2008-03-07 

Japan to build eco-friendly media centre for G8 summit

TOKYOJAPAN said on Friday it would use solar electricity panels and air conditioners using snow to make an eco-friendly media centre at this year’s summit of the Group of Eight rich nations.

Japan said it hoped to make the July 7-9 summit in Toyako, a mountain resort on the northern island of Hokkaido, carbon-neutral – meaning on a net level it would produce zero carbon emissions blamed for global warming.

‘We will showcase environmentally friendly technologies, including those locally developed in Hokkaido,’ chief government spokesman Nobutaka Machimura told a news conference.

‘The summit itself will be operated with consideration for environmental conservation,’ Mr Machimura said.

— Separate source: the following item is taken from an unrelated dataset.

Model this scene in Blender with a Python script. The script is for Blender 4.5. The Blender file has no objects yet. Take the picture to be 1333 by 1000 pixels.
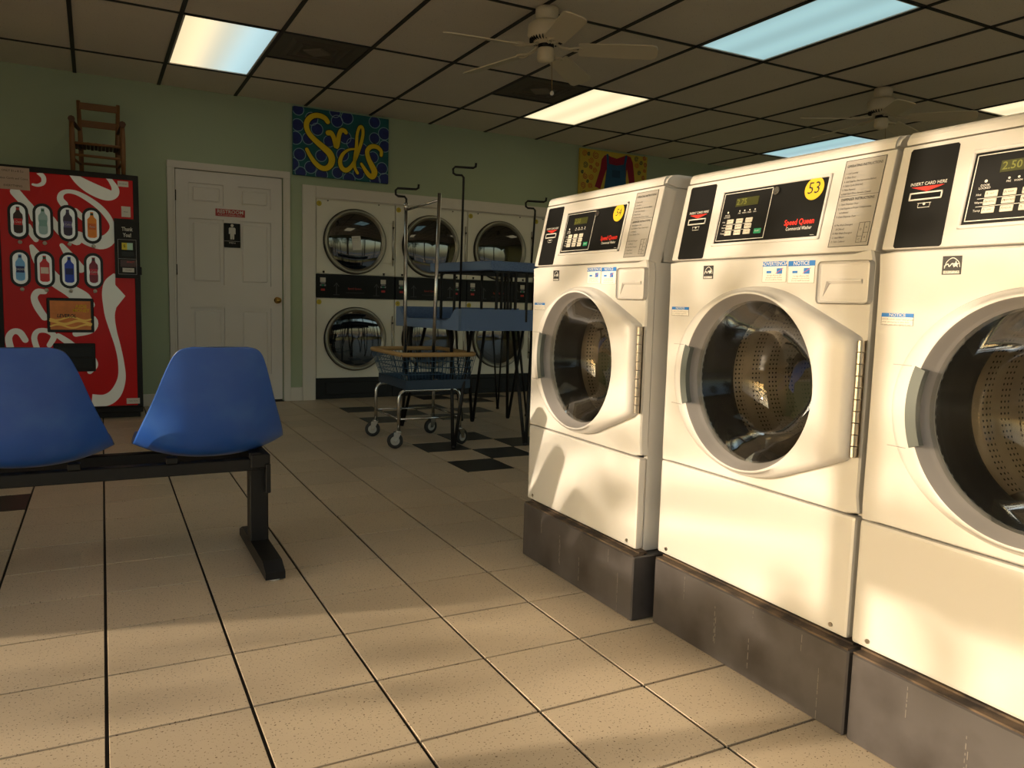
import bpy, bmesh, math, random
from mathutils import Vector, Matrix
random.seed(7)
C = bpy.context.scene.collection
PI = math.pi
# ------------------------------------------------------------------ camera
cd = bpy.data.cameras.new('camera'); cam = bpy.data.objects.new('camera', cd); C.objects.link(cam)
bpy.context.scene.camera = cam
cd.sensor_width = 36; cd.lens = 1016.9/1333*36; cd.clip_start = .05; cd.clip_end = 300
YAW, PITCH, ROLL = .4838, .1059, .0270
CAM = Vector((.0142, -2.1357, .9710))
fw = Vector((math.sin(YAW), math.cos(YAW), 0)); rt = Vector((math.cos(YAW), -math.sin(YAW), 0)); up = Vector((0, 0, 1))
f2 = fw*math.cos(PITCH) - up*math.sin(PITCH); u2 = up*math.cos(PITCH) + fw*math.sin(PITCH)
r3 = rt*math.cos(ROLL) + u2*math.sin(ROLL); u3 = u2*math.cos(ROLL) - rt*math.sin(ROLL)
cam.matrix_world = Matrix((( r3.x, u3.x, -f2.x, CAM.x), (r3.y, u3.y, -f2.y, CAM.y), (r3.z, u3.z, -f2.z, CAM.z), (0, 0, 0, 1)))
# ------------------------------------------------------------------ world, sun, exposure
W = bpy.data.worlds.new('world'); bpy.context.scene.world = W; W.use_nodes = True
wn = W.node_tree.nodes; wl = W.node_tree.links
sky = wn.new('ShaderNodeTexSky'); sky.sky_type = 'NISHITA'; sky.sun_disc = False
sky.sun_elevation = math.radians(11); sky.sun_rotation = math.radians(-76); sky.altitude = 100; sky.dust_density = 2.0
wl.new(sky.outputs[0], wn['Background'].inputs[0]); wn['Background'].inputs[1].default_value = .50
SUNDIR = Vector((1, -.235, -.212)).normalized()
sl = bpy.data.lights.new('sun', 'SUN'); sl.energy = 6.0; sl.color = (1, .80, .59); sl.angle = math.radians(.55)
so = bpy.data.objects.new('sun', sl); C.objects.link(so); so.location = (-20, 5, 6)
so.rotation_euler = SUNDIR.to_track_quat('-Z', 'Y').to_euler()
vs = bpy.context.scene.view_settings
vs.view_transform = 'Standard'; vs.look = 'None'; vs.gamma = 1; vs.use_curve_mapping = False; vs.exposure = 0.0

# ------------------------------------------------------------------ materials
def S(r, g, b):
    f = lambda c: (c/255/12.92) if c/255 <= .04045 else ((c/255+.055)/1.055)**2.4
    return (f(r), f(g), f(b))
def mat(name, col, rough=.5, metal=0, var=.06, nscale=8, bump=0, bscale=60, coat=0, spec=.5, emit=0, world=False, dark=None, dscale=20, dlo=.55, dhi=.7, ior=None):
    m = bpy.data.materials.new(name); m.use_nodes = True
    N = m.node_tree.nodes; L = m.node_tree.links; B = N['Principled BSDF']
    B.inputs['Roughness'].default_value = rough; B.inputs['Metallic'].default_value = metal
    B.inputs['Coat Weight'].default_value = coat; B.inputs['Specular IOR Level'].default_value = spec
    if world: co = N.new('ShaderNodeNewGeometry').outputs['Position']
    else: co = N.new('ShaderNodeTexCoord').outputs['Object']
    nz = N.new('ShaderNodeTexNoise'); nz.inputs['Scale'].default_value = nscale; nz.inputs['Detail'].default_value = 4
    L.new(co, nz.inputs['Vector'])
    mx = N.new('ShaderNodeMix'); mx.data_type = 'RGBA'
    mx.inputs['A'].default_value = (*[c*(1-var) for c in col], 1); mx.inputs['B'].default_value = (*[min(1, c*(1+var)) for c in col], 1)
    L.new(nz.outputs['Fac'], mx.inputs['Factor']); out = mx.outputs['Result']
    if dark:
        n2 = N.new('ShaderNodeTexNoise'); n2.inputs['Scale'].default_value = dscale; n2.inputs['Detail'].default_value = 5
        L.new(co, n2.inputs['Vector'])
        mr = N.new('ShaderNodeMapRange'); mr.inputs['From Min'].default_value = dlo; mr.inputs['From Max'].default_value = dhi
        L.new(n2.outputs['Fac'], mr.inputs['Value'])
        m2 = N.new('ShaderNodeMix'); m2.data_type = 'RGBA'; L.new(mr.outputs[0], m2.inputs['Factor']); L.new(out, m2.inputs['A'])
        m2.inputs['B'].default_value = (*dark, 1); out = m2.outputs['Result']
    L.new(out, B.inputs['Base Color'])
    if emit:
        B.inputs['Emission Strength'].default_value = emit; L.new(out, B.inputs['Emission Color'])
    if bump:
        nb = N.new('ShaderNodeTexNoise'); nb.inputs['Scale'].default_value = bscale; nb.inputs['Detail'].default_value = 3
        L.new(co, nb.inputs['Vector']); bp = N.new('ShaderNodeBump'); bp.inputs['Strength'].default_value = bump; bp.inputs['Distance'].default_value = .002
        L.new(nb.outputs['Fac'], bp.inputs['Height']); L.new(bp.outputs[0], B.inputs['Normal'])
    return m
def glass(name, tint, refl=1.0, rough=.02):
    m = bpy.data.materials.new(name); m.use_nodes = True; N = m.node_tree.nodes; L = m.node_tree.links; N.clear()
    o = N.new('ShaderNodeOutputMaterial'); t = N.new('ShaderNodeBsdfTransparent'); g = N.new('ShaderNodeBsdfGlossy'); mx = N.new('ShaderNodeMixShader')
    fr = N.new('ShaderNodeFresnel'); fr.inputs[0].default_value = 1.5; mu = N.new('ShaderNodeMath'); mu.operation = 'MULTIPLY'; mu.inputs[1].default_value = refl
    nz = N.new('ShaderNodeTexNoise'); nz.inputs['Scale'].default_value = 3; r = N.new('ShaderNodeMapRange'); r.inputs['To Min'].default_value = rough; r.inputs['To Max'].default_value = rough*2
    L.new(nz.outputs[0], r.inputs['Value']); L.new(r.outputs[0], g.inputs['Roughness'])
    t.inputs[0].default_value = (*tint, 1); L.new(fr.outputs[0], mu.inputs[0]); L.new(mu.outputs[0], mx.inputs[0]); L.new(t.outputs[0], mx.inputs[1]); L.new(g.outputs[0], mx.inputs[2]); L.new(mx.outputs[0], o.inputs[0])
    return m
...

Journalists will be taken in fuel-cell and hybrid cars to the media centre, which will be made of thin wood walls and boast solar panels and air conditioners powered by snow, Mr Machimura said.

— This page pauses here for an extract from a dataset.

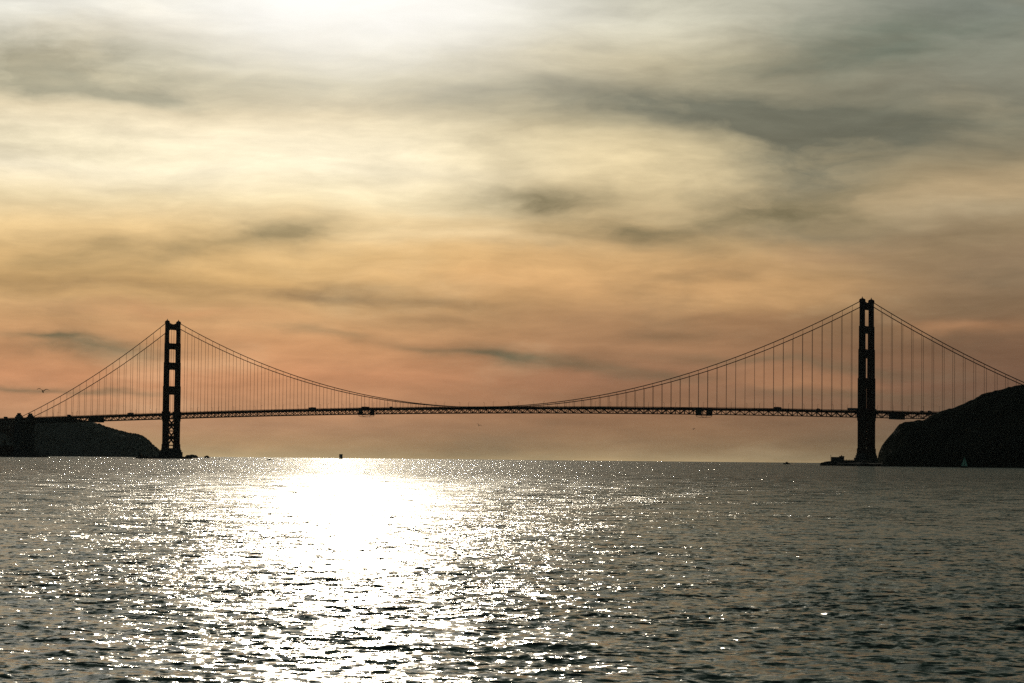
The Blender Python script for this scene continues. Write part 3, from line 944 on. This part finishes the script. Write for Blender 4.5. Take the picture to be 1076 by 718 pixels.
    me.materials.append(m)
    tag(o, kind='structure')
WATER_ROUGH = 0.15
FAR_ROUGH = 0.62
SL_A, SL_B, SL_C = 2.1, 1.1, 2.5
make_water()

# ------------------------------------------------------------------ SUN
sd = ray(364, -10).normalized()
SUN_EL = math.asin(sd.z); SUN_AZ = math.atan2(sd.x, sd.y)      # azimuth from +Y, clockwise
sun = bpy.data.lights.new('sun', 'SUN'); sun.energy = 0.5; sun.angle = R(0.53); sun.color = (1.0, 0.88, 0.68)
so = bpy.data.objects.new('sun', sun); COL.objects.link(so)
so.rotation_euler = (-sd).to_track_quat('-Z', 'Y').to_euler()

# ------------------------------------------------------------------ SKY
w = bpy.data.worlds.new('World'); sc.world = w; w.use_nodes = True
nt = w.node_tree; N_ = nt.nodes; L_ = nt.links
bg = N_['Background']; bg.inputs['Strength'].default_value = 0.1
sky = N_.new('ShaderNodeTexSky'); sky.sky_type = 'NISHITA'; sky.sun_disc = False
sky.sun_elevation = SUN_EL; sky.sun_rotation = SUN_AZ; sky.dust_density = 3.0; sky.ozone_density = 2.0
def math_(op, a, b_=None, c=None, clamp=False):
    n = N_.new('ShaderNodeMath'); n.operation = op; n.use_clamp = clamp
    for i, v in enumerate((a, b_, c)):
        if v is None: continue
        if isinstance(v, (int, float)): n.inputs[i].default_value = v
        else: L_.new(v, n.inputs[i])
    return n.outputs[0]
def mrange(v, a, b_, c=0.0, d=1.0, smooth=True):
    n = N_.new('ShaderNodeMapRange'); n.interpolation_type = 'SMOOTHSTEP' if smooth else 'LINEAR'
    L_.new(v, n.inputs['Value'])
    for k, x in zip(('From Min', 'From Max', 'To Min', 'To Max'), (a, b_, c, d)): n.inputs[k].default_value = x
    return n.outputs['Result']
def mixc(f, a, b_, mode='MIX'):
    n = N_.new('ShaderNodeMix'); n.data_type = 'RGBA'; n.blend_type = mode; n.clamp_factor = True
    for key, v in (('Factor', f), ('A', a), ('B', b_)):
        idx = {'Factor': 0, 'A': 6, 'B': 7}[key]
        if isinstance(v, (int, float)): n.inputs[idx].default_value = v
        elif isinstance(v, tuple): n.inputs[idx].default_value = v
        else: L_.new(v, n.inputs[idx])
    return n.outputs[2]
tc = N_.new('ShaderNodeTexCoord')
sp = N_.new('ShaderNodeSeparateXYZ'); L_.new(tc.outputs['Generated'], sp.inputs[0])
cy, sy = math.cos(YAW), math.sin(YAW)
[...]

The summit will also showcase traditional Hokkaido houses, ‘which have such efficient heat efficiency that they don’t even need appliances’, said Mr Machimura, a Hokkaido native.

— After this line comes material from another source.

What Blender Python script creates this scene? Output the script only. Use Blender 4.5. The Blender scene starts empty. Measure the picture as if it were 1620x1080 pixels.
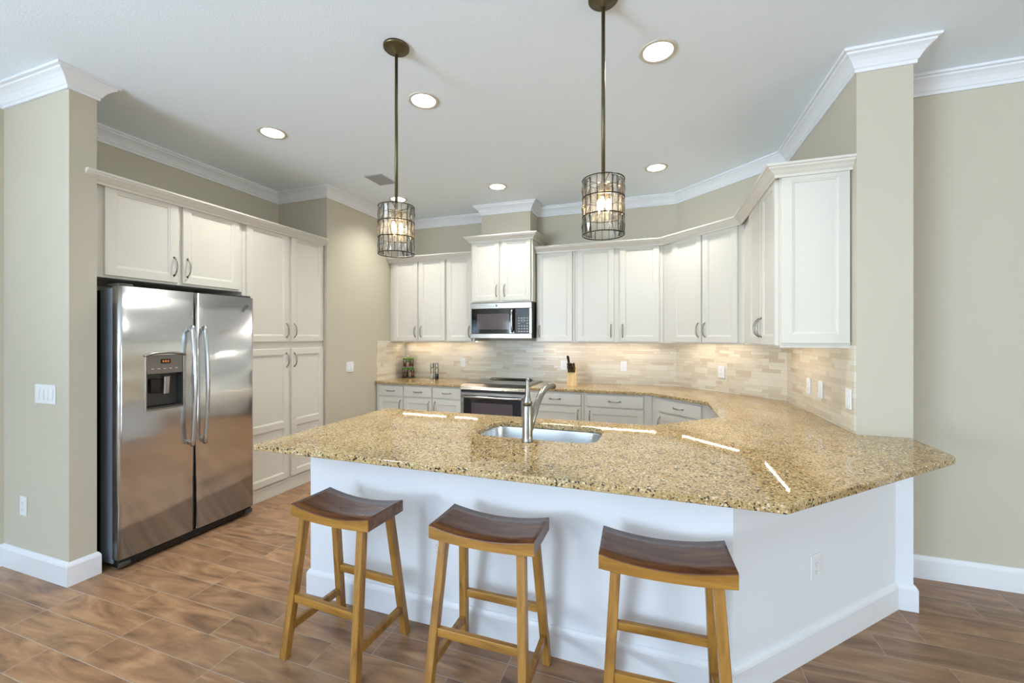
import bpy, bmesh, math, random
from mathutils import Vector, Matrix
random.seed(7)
SC = bpy.context.scene
COL = SC.collection
PI = math.pi

# ------------------------------------------------------------------ camera
cam_d = bpy.data.cameras.new('camera')
cam = bpy.data.objects.new('camera', cam_d)
COL.objects.link(cam)
cam.location = (0, 0, 1.45)
cam.rotation_euler = (PI / 2, 0, math.radians(19.117))
cam_d.sensor_width = 36
cam_d.lens = 36 * 658.5 / 1620
cam_d.shift_y = -7.3 / 1620
cam_d.clip_start = 0.05
SC.camera = cam

# ------------------------------------------------------------------ world, exposure, daylight
SC.view_settings.view_transform = 'Standard'
SC.view_settings.look = 'None'
SC.view_settings.exposure = 0.17
SC.view_settings.gamma = 1.0
SC.view_settings.use_curve_mapping = False
SC.cycles.use_denoising = True
SC.cycles.sample_clamp_indirect = 6.0
SC.cycles.max_bounces = 12
SC.cycles.transparent_max_bounces = 40
SC.cycles.diffuse_bounces = 6

wd = bpy.data.worlds.new('world')
SC.world = wd
wd.use_nodes = True
wd.node_tree.nodes['Background'].inputs[0].default_value = (0.50, 0.66, 1.0, 1)
wd.node_tree.nodes['Background'].inputs[1].default_value = 1.4


def window_light(name, loc, rot, sx, sy, power, color):
    d = bpy.data.lights.new(name, 'AREA')
    d.shape = 'RECTANGLE'
    d.size, d.size_y = sx, sy
    d.energy = power
    d.color = color
    o = bpy.data.objects.new(name, d)
    COL.objects.link(o)
    o.location = loc
    o.rotation_euler = rot
    return o


DAY = (0.64, 0.82, 1.0)
# daylight at the glazed openings behind the camera (stand-in area lights, tilted up to brighten the ceiling)
window_light('daylight_rear', (-0.4, -6.85, 1.3), (math.radians(120), 0, 0), 6.0, 2.3, 20, DAY)
window_light('daylight_left', (-3.80, -4.0, 1.3), (math.radians(145), 0, -PI / 2), 3.2, 2.3, 930, (0.68, 0.84, 1.0))
window_light('daylight_right', (7.85, -1.6, 1.3), (math.radians(95), 0, PI / 2), 4.4, 2.3, 160, (0.95, 1.0, 0.93))

# ------------------------------------------------------------------ materials
MATS = {}


def new_mat(name):
    m = bpy.data.materials.new(name)
    m.use_nodes = True
    nt = m.node_tree
    b = nt.nodes['Principled BSDF']
    return m, nt, b


def srgb(r, g, b):
    f = lambda c: (c / 255) / 12.92 if c / 255 <= 0.04045 else ((c / 255 + 0.055) / 1.055) ** 2.4
    return (f(r), f(g), f(b), 1)


def plain(name, rgb, rough=0.5, metal=0.0, bump=0.0, bscale=200, spec=0.5, coat=0.0):
    m, nt, b = new_mat(name)
    b.inputs['Base Color'].default_value = srgb(*rgb)
    b.inputs['Roughness'].default_value = rough
    b.inputs['Metallic'].default_value = metal
    b.inputs['Specular IOR Level'].default_value = spec
    b.inputs['Coat Weight'].default_value = coat
    tc = nt.nodes.new('ShaderNodeTexCoord')
    nz = nt.nodes.new('ShaderNodeTexNoise')
    nz.inputs['Scale'].default_value = bscale
    nz.inputs['Detail'].default_value = 3
    nt.links.new(tc.outputs['Object'], nz.inputs['Vector'])
    if bump > 0:
        bp = nt.nodes.new('ShaderNodeBump')
        bp.inputs['Strength'].default_value = bump
        bp.inputs['Distance'].default_value = 0.002
        nt.links.new(nz.outputs['Fac'], bp.inputs['Height'])
        nt.links.new(bp.outputs['Normal'], b.inputs['Normal'])
    else:
        mr = nt.nodes.new('ShaderNodeMapRange')
        mr.inputs['To Min'].default_value = max(0.02, rough - 0.03)
        mr.inputs['To Max'].default_value = min(1, rough + 0.03)
        nt.links.new(nz.outputs['Fac'], mr.inputs['Value'])
        nt.links.new(mr.outputs['Result'], b.inputs['Roughness'])
    return m


def emit(name, rgb, strength):
    m, nt, b = new_mat(name)
    b.inputs['Base Color'].default_value = srgb(*rgb)
    b.inputs['Emission Color'].default_value = srgb(*rgb)
    b.inputs['Emission Strength'].default_value = strength
    return m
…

Japan has said it is inviting heads of state and government of major emitters to discuss climate change on the sidelines of the annual summit of the Group of Eight – Britain, Canada, France, Germany, Italy, Japan, Russia and the United States.

Japan has championed the Kyoto Protocol, named after its ancient capital, but it is far behind in meeting its own obligations under the landmark treaty as its economy recovers from recession in the 1990s.

At a UN climate conference in Bali in December, Japan came under fire for siding with the United States, the main opponent of Kyoto, in resisting clear targets for future emissions cuts.